The discovery was revealed during the Elkab Desert Archaeological Survey Project at Bir Umm Tineidba, located at the juncture of Wadi Hilal Road.

The mission discovered a wealth of archaeological and epigraphic material, including numerous concentrations of rock art, primarily of the Pre-Dynastic and Proto-Dynastic periods; burial tumuli of the Proto-Dynastic period; and another thus-far unrecorded Late Roman settlement.

John Coleman Darnielen, head of the Yale University team, said that the mission found three rock art sections revealing important scenes of the Naqada II and Naqada III Dynasties (ca. 3500-3100 BCE), providing evidence for the continuity and interaction of artistic styles of the Eastern Desert and Nile Valley.

“The most impressive image may be dated to ca. 3300 BCE, depicting animals, including a bull, a giraffe, an addax, a barbary sheep and donkeys,” Darnielen said.

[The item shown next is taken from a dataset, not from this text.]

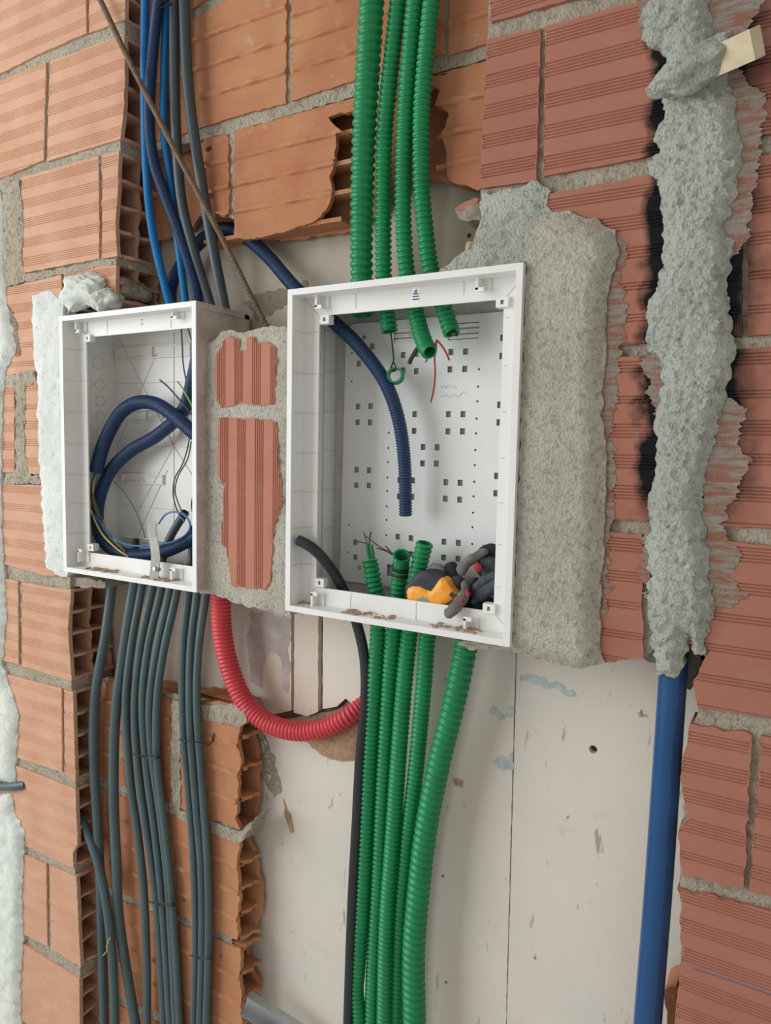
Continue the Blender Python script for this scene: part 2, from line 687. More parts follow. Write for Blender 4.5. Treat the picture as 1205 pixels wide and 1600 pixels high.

The image provides important clues to the religion and symbolic communication of Pre-Dynastic Egyptians before the invention of the hieroglyphic script, he said.

Wadi of Umm Tineidba is also the location of several burial tumuli that appear to belong to desert dwellers with physical ties to both the Nile Valley and the Red Sea.

One of the tumuli, he said, was the burial place of a woman of age ranging between 25-35 years old at the time of her death.

She was probably one of the local desert elite and was buried with at least one vessel in the standard Nilotic style, as well as with a strand of Red Sea shells and carnelian beads, alluding to her desert and Red Sea associations.

Additional tumuli at the site may reveal further evidence concerning these desert people.

To the south of the rock inscription and tumuli sites lies a Late Roman-era settlement with dozens of stone structures.

The ceramic evidence, as well as comparative material, indicates that the site dates to between 400 and 600 CE.

This Late Roman site complements the evidence for similar archaeological sites in the Eastern Desert, and once again fills a gap in an area once blank on the archaeological map of the area.

“The newly discovered rock art at Bir Umm Tineidba reveal a desert population coming under increasing influence from the Nile Valley during the time of Dynasty 0,” Darnielen asserted.

It also shows the adoption of Nile Valley imagery and its proper understanding by a group whose earlier art has more in common with that of other Eastern Desert sites.

The rock art and burial tumuli discovery shed more light on the understanding of the integration of “marginal” groups into the early pharaonic culture and state.